To do: Each line below either holds the string "picture" or doesn't. Count those that do and give only the number.

Source records:
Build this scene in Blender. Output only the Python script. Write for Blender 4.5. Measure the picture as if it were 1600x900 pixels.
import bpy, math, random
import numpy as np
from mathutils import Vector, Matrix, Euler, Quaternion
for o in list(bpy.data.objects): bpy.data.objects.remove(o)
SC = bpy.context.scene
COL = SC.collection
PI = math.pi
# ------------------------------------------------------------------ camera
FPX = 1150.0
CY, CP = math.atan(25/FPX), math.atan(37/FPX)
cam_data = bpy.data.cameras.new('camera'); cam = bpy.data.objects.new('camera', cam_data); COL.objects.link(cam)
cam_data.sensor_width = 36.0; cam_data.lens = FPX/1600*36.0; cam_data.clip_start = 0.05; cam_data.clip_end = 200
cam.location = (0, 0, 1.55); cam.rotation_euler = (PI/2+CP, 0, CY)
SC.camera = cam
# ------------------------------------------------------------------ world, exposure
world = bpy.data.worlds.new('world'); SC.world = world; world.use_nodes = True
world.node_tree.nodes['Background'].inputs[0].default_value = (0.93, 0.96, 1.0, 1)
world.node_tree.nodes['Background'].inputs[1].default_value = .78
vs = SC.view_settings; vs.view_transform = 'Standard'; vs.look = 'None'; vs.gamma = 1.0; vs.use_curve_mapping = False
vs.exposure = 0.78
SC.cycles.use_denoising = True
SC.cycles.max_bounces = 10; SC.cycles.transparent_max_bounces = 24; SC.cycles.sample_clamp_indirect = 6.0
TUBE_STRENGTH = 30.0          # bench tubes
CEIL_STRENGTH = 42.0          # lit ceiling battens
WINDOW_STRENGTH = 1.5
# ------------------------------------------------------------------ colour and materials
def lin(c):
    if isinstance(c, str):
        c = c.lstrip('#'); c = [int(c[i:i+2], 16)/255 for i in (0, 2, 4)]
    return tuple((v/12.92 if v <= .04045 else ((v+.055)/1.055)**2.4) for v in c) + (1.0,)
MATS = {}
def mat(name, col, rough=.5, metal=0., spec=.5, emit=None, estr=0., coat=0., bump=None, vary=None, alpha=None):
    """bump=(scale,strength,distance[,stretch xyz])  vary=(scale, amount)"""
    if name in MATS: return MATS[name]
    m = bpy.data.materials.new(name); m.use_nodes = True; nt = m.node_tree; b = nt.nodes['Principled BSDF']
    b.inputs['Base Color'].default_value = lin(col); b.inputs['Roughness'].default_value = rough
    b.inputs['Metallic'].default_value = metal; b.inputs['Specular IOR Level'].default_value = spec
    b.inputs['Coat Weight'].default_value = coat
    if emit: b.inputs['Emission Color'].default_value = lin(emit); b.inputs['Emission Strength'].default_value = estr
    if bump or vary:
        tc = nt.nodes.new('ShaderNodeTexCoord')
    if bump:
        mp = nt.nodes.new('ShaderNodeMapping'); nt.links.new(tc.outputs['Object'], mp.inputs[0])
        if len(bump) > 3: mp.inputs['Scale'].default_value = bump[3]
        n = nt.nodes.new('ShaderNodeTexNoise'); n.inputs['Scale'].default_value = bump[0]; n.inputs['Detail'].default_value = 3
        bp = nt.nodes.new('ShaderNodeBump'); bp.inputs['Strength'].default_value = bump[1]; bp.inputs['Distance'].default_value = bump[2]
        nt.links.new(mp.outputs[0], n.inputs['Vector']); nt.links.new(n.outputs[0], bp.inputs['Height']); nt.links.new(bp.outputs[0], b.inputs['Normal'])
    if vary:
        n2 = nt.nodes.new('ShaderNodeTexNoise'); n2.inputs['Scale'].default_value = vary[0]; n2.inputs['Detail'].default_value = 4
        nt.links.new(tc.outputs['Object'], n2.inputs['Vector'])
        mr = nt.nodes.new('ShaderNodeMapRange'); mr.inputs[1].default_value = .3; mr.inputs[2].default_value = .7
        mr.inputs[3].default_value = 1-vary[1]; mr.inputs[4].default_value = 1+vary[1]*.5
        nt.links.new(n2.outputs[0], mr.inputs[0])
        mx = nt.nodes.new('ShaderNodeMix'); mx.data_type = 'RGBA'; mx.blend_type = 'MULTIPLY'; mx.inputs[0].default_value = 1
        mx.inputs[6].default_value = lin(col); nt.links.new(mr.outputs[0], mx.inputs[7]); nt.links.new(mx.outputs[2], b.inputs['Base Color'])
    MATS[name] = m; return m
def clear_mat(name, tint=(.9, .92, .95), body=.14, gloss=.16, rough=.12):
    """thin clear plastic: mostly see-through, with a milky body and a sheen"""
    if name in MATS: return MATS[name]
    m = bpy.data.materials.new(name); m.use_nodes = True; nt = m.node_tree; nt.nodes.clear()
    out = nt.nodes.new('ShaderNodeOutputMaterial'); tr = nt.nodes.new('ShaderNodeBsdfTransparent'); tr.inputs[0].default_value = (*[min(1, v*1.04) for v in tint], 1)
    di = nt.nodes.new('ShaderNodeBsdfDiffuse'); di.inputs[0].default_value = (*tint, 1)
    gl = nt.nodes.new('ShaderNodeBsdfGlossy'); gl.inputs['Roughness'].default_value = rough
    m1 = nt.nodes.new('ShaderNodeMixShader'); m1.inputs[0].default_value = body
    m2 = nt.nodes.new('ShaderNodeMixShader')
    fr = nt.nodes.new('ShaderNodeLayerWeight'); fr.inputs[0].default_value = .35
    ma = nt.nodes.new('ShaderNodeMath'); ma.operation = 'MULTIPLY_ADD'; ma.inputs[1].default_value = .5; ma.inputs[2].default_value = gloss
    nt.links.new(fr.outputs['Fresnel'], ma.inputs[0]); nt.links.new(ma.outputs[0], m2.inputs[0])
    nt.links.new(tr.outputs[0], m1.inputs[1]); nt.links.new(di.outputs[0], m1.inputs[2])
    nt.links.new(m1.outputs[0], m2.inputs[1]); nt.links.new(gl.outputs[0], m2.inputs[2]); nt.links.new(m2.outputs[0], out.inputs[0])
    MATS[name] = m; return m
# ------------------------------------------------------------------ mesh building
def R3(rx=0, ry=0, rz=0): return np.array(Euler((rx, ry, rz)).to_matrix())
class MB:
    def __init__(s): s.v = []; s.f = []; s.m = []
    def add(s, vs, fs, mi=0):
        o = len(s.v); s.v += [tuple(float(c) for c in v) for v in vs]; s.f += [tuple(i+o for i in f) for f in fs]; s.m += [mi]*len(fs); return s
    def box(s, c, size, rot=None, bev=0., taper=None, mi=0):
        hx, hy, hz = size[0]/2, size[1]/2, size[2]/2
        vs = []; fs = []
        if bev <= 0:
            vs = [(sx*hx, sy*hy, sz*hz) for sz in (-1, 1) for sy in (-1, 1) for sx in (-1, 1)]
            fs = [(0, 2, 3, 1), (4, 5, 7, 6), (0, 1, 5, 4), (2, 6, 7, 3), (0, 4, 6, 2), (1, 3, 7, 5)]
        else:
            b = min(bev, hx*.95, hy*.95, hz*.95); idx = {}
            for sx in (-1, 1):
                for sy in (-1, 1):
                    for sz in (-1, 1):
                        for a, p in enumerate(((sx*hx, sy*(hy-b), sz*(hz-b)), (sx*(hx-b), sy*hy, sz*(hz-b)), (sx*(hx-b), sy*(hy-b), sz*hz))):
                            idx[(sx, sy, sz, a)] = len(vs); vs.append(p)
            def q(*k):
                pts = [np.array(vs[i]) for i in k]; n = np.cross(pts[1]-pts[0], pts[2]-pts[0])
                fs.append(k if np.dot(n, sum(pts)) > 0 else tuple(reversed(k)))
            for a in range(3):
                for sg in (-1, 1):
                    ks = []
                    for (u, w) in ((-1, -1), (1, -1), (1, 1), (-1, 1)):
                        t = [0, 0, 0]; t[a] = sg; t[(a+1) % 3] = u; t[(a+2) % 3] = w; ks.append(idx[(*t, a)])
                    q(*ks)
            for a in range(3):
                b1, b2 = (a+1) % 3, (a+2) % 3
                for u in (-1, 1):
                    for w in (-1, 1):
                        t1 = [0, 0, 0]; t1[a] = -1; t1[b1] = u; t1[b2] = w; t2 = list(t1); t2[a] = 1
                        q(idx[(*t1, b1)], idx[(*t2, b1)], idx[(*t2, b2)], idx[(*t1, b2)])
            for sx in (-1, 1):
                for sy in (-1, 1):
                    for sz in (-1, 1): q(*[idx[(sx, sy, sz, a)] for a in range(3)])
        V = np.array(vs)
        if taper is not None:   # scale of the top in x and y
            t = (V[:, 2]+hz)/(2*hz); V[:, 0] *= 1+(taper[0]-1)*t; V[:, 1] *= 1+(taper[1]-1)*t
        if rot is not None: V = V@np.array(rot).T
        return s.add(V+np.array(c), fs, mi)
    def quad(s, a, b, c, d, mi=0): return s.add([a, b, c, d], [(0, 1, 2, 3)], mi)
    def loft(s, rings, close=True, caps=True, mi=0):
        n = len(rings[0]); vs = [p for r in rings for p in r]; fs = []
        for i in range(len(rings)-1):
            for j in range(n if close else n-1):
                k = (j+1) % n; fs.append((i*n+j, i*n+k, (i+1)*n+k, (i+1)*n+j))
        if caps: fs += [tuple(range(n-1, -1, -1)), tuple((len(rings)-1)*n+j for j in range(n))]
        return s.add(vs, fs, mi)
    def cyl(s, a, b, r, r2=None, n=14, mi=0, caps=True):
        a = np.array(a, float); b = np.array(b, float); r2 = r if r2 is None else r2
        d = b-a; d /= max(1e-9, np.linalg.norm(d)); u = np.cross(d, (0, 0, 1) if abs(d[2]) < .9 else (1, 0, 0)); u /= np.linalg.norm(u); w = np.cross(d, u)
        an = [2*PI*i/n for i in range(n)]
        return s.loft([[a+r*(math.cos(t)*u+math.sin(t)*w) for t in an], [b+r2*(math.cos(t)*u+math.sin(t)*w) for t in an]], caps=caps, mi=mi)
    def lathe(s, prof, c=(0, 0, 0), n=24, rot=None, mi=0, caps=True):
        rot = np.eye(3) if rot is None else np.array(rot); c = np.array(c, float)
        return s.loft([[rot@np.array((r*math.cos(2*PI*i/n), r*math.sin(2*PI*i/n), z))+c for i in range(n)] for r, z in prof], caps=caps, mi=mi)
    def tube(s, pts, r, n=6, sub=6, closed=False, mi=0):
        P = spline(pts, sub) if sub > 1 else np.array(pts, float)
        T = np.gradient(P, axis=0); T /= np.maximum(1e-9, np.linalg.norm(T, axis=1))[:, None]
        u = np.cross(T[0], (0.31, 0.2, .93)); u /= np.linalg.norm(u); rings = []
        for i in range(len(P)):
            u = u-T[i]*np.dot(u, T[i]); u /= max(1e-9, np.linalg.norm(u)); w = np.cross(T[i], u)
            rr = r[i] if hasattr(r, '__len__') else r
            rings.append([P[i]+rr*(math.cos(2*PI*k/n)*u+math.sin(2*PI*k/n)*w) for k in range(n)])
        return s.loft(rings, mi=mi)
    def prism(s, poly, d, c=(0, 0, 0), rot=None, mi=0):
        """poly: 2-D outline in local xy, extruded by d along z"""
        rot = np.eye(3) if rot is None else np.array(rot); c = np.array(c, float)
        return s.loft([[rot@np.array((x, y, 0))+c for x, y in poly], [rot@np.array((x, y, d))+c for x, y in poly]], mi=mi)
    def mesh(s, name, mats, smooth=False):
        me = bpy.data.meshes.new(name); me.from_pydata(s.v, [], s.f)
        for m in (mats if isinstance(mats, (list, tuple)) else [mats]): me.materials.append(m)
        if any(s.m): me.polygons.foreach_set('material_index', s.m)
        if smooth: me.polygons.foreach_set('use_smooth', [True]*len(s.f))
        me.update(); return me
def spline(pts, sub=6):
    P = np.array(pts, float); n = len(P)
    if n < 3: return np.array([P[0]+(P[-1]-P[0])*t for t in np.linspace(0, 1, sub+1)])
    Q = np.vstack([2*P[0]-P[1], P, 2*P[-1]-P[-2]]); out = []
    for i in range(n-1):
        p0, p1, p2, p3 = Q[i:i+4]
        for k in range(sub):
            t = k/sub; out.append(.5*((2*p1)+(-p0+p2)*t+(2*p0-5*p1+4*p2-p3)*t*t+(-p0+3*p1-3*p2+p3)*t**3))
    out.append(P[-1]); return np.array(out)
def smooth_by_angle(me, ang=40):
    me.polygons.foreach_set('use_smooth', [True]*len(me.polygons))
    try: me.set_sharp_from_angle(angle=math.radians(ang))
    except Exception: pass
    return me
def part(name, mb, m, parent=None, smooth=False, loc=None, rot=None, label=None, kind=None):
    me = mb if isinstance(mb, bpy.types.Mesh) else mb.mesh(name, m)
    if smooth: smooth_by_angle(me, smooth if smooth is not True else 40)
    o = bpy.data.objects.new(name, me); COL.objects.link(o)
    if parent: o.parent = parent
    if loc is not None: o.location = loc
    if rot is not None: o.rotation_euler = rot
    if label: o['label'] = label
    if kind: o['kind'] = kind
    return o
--
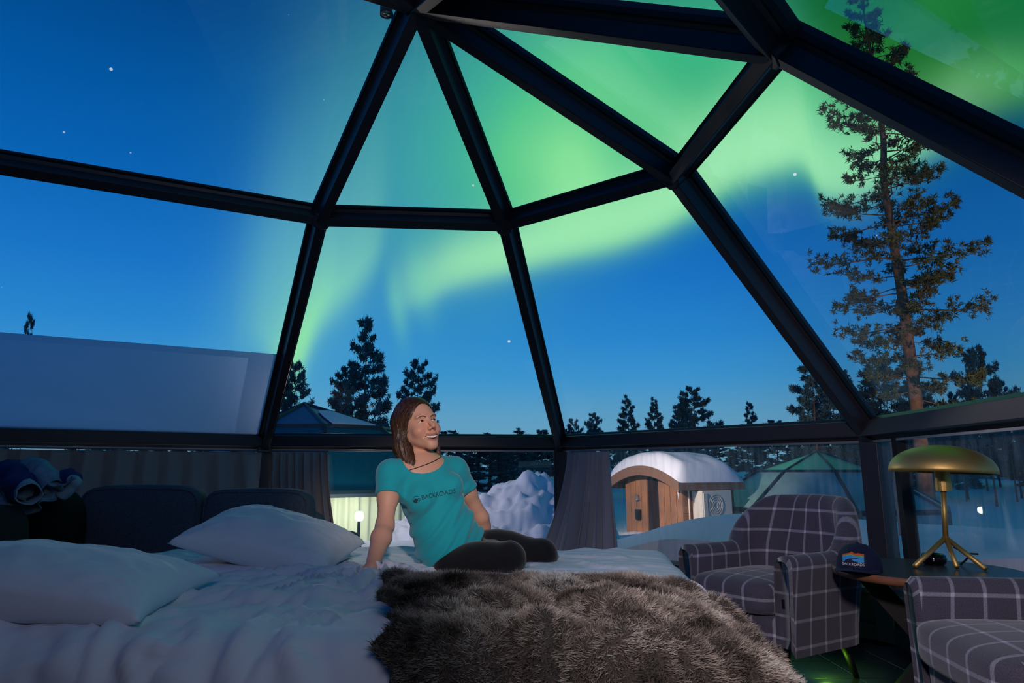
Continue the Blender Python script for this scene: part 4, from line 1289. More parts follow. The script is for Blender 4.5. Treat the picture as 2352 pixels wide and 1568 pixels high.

Output of the task: 2